Así nace una cadena de puntos fuertes que abarca desde Tuy, cara al Atlántico, hasta Amaya. Estos puntos fuertes no hay que entenderlos exactamente como una frontera, un
limes
; de hecho, los campesinos siguen bajando al sur de esa línea y repoblando tierras desocupadas. No, esas nuevas ciudades hay que verlas más bien como los nudos principales de una red: sobre ellas y en torno a ellas se construye el orden. Tienen, por supuesto, una función militar, tanto defensiva, porque desde ellas se controlan las vías de acceso al corazón del reino, como ofensiva, porque sirven de base para proyectarse hacia el sur. Pero tienen, además, una función política, porque materializan la presencia ordenadora de la corona, y una función económica, porque se convierten en los ejes de las comunicaciones y de los intercambios.

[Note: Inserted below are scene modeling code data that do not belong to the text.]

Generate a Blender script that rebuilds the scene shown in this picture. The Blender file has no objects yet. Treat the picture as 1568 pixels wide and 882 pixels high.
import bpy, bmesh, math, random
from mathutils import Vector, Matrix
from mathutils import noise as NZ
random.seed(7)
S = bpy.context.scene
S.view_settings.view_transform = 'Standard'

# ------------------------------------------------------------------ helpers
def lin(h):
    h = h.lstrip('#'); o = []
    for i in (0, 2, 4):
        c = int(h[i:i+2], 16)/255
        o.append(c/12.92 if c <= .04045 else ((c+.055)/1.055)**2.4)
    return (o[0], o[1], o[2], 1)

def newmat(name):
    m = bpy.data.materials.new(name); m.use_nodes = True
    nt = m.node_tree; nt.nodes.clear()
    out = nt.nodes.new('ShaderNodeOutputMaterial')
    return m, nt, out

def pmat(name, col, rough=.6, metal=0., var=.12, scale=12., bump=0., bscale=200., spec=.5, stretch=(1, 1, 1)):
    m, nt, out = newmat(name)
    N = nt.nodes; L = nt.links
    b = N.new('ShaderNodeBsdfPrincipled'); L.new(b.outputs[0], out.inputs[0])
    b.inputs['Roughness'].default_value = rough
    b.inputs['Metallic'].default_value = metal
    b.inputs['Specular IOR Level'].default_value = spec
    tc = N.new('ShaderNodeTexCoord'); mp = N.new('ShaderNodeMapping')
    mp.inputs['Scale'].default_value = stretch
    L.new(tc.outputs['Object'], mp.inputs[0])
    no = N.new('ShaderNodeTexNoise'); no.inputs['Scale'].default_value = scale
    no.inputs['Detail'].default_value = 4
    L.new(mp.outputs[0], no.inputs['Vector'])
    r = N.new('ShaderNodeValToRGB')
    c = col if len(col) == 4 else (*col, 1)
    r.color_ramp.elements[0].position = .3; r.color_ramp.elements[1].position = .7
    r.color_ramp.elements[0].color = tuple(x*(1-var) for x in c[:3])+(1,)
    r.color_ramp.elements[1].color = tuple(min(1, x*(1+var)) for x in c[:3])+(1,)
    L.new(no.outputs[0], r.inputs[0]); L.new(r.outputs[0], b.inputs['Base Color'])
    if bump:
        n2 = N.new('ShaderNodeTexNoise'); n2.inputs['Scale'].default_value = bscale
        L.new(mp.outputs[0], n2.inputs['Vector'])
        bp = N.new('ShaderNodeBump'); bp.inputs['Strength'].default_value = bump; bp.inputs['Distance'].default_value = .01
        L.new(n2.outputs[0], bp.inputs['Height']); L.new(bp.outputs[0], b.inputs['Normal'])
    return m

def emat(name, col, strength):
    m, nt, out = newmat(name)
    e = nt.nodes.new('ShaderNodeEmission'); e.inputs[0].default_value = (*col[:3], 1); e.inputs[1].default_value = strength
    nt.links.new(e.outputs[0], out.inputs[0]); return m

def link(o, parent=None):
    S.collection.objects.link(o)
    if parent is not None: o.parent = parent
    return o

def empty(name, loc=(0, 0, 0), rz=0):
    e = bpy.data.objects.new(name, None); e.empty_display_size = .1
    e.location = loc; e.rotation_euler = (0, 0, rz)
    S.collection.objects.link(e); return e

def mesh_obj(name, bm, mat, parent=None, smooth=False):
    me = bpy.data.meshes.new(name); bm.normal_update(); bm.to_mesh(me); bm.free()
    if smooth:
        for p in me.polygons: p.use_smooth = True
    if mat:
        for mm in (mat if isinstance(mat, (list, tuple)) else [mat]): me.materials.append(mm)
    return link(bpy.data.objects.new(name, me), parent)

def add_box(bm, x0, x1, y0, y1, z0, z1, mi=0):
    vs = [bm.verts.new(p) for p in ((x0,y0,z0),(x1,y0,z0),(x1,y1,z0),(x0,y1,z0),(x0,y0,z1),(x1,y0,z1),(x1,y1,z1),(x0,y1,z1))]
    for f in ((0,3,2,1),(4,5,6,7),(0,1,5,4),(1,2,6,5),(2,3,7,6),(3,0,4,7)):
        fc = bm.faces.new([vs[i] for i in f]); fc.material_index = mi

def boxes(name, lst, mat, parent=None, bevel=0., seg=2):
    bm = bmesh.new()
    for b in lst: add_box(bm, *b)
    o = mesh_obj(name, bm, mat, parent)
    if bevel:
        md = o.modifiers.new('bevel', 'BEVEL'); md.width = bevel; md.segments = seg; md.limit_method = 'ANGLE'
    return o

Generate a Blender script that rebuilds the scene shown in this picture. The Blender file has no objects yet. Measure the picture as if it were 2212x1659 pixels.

Las ciudades-fortaleza no marcan la frontera. La frontera real está más al sur, donde los colonos siguen haciendo su trabajo, tomando tierras, devolviendo Castilla a la vida. También aquí conocemos algunos nombres. En julio de 852 tenemos al abad Paulo, con el presbítero Juan y el clérigo Nuño, haciendo presuras a orillas del río Purón, en el valle de Tobalina; al año siguiente funda el monasterio de San Martín de Losa, y gracias a ese documento sabemos que Paulo controlaba tierras en los valles de Losa, Valdegovia y Tobalina, es decir, en lo que hoy es el límite de Alava y Burgos. En julio de 855 encontramos los mismos nombres en la fundación del monasterio de San Román de Dondisle, siempre en la misma zona del noreste burgalés.

Un poco más al oeste, en el valle de Valdivielso, tenemos al abad Rodanio, que funda el monasterio de San Pedro de Tejada, después de haber hecho presuras en torno al cerro de Castrosiero. De este cerro, por cierto, sabemos que fue habitado durante siglos por sus cualidades defensivas. Aquí encontramos otros dos nombres: Fernando Núñez (llamado de
Castrosiero
) y su esposa Gutina, que aparecen vinculados a la pequeña iglesia de las santas burgalesas Centola y Elena. Y más al oeste aún, en la zona de Campoo, sabemos que hicieron presuras los obispos Severo y Ariolfo ;lo sabemos porque luego donaron esas tierras al monasterio de Santa María del Yermo, en Cantabria.

Llama la atención este protagonismo de la Iglesia en la labor repobladora. ¿Por qué aparece siempre la Iglesia detrás? Por tres razones. La primera, porque la Iglesia es la institución que conserva los documentos, tanto los que conciernen a la propia Iglesia como todos los demás, así que es lógico que abunden las referencias eclesiásticas en la información que nos ha llegado hasta hoy. La segunda, porque la Iglesia está siendo efectivamente la columna vertebral de la organización del territorio, como lo había sido ya en tiempos de los godos: en torno a las iglesias y los monasterios se despliegan los campos de labor, desde las comunidades monásticas se arbitra en los pleitos… Y hay una tercera razón, y es que la Iglesia, en esta época, no es que vertebre la vida civil, sino que no hay propiamente separación entre la existencia de la gente común y la vida religiosa, y una y otra se trenzan continuamente. Por ejemplo, sabemos de dos repobladores, Sonna y Munina, que en 865 entran por un año en el monasterio de San Cosme y Damián de Valderrama y le donan diversas tierras.